Work to be completed: Find the lines that hold the word "This" and return them.

Saved data entries:
## begin

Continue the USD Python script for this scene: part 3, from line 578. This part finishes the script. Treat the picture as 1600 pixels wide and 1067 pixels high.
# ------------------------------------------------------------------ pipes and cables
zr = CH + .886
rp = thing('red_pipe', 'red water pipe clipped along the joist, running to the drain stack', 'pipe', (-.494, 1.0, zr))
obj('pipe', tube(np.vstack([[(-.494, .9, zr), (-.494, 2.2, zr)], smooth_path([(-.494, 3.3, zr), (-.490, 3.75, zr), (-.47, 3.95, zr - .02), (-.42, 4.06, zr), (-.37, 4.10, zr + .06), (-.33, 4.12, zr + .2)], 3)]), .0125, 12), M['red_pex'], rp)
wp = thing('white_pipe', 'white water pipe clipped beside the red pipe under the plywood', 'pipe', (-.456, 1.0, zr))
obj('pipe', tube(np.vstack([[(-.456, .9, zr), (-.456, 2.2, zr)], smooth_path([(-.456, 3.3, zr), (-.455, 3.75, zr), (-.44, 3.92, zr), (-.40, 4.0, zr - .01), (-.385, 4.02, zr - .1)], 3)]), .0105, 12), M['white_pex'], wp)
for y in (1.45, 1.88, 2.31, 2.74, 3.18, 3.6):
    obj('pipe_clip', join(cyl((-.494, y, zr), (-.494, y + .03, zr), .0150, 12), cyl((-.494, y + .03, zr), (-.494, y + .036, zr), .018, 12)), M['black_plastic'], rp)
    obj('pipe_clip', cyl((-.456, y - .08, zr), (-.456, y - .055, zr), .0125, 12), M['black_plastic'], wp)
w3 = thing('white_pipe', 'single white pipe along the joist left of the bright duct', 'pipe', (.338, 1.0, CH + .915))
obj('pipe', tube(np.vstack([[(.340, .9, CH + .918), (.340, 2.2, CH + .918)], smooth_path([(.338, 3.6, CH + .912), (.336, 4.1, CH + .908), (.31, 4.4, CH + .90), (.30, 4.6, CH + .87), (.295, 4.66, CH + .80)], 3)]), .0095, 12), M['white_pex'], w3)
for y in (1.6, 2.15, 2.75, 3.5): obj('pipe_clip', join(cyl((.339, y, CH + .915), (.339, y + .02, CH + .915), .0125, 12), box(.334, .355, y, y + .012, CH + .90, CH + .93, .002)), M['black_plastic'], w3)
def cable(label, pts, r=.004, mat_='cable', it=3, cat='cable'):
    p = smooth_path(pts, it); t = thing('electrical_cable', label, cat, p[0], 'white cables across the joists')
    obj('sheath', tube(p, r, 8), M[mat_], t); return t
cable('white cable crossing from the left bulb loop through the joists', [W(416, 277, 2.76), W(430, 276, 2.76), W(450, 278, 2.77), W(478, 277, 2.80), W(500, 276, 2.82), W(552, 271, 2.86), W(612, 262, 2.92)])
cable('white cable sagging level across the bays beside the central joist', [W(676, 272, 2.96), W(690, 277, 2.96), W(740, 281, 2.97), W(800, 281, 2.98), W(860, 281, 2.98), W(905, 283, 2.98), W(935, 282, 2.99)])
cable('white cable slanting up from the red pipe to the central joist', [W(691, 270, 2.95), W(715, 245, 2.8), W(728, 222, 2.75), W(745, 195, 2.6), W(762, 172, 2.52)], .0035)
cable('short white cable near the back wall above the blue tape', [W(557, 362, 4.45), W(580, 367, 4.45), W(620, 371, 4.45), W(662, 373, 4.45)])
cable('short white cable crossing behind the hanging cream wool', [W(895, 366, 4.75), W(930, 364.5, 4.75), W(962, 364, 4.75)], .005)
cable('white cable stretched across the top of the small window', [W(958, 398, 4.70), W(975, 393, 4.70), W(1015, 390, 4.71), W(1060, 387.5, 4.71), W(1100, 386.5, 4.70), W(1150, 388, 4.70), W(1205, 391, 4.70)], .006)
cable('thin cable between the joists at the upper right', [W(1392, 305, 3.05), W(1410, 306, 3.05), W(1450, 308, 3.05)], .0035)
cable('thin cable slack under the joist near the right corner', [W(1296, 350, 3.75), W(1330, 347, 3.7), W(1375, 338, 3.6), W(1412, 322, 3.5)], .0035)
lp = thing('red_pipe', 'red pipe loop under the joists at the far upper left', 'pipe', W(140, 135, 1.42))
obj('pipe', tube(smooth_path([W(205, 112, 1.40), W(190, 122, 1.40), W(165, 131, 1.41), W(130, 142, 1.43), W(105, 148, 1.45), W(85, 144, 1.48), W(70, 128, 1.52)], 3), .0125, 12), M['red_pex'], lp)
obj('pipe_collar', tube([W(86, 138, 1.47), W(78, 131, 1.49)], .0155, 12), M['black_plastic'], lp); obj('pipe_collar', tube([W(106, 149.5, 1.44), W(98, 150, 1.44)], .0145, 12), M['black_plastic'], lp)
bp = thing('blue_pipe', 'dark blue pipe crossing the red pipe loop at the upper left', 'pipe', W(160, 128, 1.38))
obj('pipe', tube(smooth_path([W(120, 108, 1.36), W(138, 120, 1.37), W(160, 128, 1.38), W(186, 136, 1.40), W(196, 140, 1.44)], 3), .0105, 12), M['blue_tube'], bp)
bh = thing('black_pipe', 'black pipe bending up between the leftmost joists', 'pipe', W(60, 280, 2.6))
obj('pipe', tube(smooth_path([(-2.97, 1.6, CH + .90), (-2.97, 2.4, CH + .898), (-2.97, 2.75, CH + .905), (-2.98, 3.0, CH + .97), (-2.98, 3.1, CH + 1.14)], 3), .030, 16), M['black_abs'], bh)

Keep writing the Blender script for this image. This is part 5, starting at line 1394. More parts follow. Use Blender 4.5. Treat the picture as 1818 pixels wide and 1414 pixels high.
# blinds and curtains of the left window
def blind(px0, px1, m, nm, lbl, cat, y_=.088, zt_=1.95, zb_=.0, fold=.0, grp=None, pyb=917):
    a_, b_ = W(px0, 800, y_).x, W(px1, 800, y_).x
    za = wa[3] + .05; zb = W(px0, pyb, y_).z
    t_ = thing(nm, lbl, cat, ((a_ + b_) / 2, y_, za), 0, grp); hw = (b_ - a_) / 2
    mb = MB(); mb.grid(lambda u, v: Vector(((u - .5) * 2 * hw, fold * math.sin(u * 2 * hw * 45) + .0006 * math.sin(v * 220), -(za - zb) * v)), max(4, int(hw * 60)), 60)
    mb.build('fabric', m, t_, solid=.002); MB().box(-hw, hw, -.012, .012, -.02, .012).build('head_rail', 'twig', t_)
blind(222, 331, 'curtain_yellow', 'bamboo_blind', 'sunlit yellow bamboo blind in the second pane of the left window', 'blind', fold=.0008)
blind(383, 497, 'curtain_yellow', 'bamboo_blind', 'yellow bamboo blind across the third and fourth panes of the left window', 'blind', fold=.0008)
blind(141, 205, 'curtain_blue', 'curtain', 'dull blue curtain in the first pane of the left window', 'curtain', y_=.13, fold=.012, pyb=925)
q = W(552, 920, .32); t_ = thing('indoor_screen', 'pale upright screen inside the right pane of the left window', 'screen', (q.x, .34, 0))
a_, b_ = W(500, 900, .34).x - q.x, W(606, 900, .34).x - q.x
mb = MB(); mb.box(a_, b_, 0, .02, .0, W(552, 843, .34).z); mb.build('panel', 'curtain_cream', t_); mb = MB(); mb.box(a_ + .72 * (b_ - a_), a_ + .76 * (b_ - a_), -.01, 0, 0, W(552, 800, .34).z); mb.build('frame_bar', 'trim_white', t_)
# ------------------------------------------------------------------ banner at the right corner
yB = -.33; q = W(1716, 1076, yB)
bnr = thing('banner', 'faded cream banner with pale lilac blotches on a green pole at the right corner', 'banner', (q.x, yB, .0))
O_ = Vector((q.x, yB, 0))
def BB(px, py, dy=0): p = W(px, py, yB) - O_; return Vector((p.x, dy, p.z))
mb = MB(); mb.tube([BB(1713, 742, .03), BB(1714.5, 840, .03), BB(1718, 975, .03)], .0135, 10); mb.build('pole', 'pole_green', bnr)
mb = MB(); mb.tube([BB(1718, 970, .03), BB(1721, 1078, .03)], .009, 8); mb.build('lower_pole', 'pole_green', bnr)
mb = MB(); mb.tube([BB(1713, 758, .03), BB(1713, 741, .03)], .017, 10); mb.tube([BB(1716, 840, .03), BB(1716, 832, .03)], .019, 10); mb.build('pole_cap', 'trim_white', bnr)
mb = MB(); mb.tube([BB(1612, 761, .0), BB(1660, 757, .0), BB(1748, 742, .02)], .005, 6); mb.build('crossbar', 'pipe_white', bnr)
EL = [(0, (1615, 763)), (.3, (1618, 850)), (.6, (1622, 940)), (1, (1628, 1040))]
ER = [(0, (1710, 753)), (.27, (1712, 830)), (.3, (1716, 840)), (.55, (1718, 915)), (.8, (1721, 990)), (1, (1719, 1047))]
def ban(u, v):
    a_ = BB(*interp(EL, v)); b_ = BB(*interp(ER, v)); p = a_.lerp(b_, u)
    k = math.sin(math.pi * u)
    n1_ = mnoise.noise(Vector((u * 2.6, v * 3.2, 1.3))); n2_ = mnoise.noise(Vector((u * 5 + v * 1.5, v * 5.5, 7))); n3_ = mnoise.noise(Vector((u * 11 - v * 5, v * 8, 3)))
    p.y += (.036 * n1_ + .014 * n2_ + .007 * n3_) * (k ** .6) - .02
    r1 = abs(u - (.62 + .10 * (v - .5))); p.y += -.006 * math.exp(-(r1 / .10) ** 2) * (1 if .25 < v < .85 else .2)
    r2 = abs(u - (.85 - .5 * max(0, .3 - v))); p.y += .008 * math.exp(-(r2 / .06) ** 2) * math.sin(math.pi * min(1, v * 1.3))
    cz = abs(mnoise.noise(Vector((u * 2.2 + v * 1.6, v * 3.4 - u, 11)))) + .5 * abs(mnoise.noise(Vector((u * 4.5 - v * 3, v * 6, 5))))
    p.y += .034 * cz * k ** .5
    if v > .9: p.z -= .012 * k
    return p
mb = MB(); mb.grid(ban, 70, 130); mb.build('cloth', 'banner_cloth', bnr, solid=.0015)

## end

Worked solution:
Continue the USD Python script for this scene: part 3, from line 578. This part finishes the script. Treat the picture as 1600 pixels wide and 1067 pixels high.
Keep writing the Blender script for this image. This is part 5, starting at line 1394. More parts follow. Use Blender 4.5. Treat the picture as 1818 pixels wide and 1414 pixels high.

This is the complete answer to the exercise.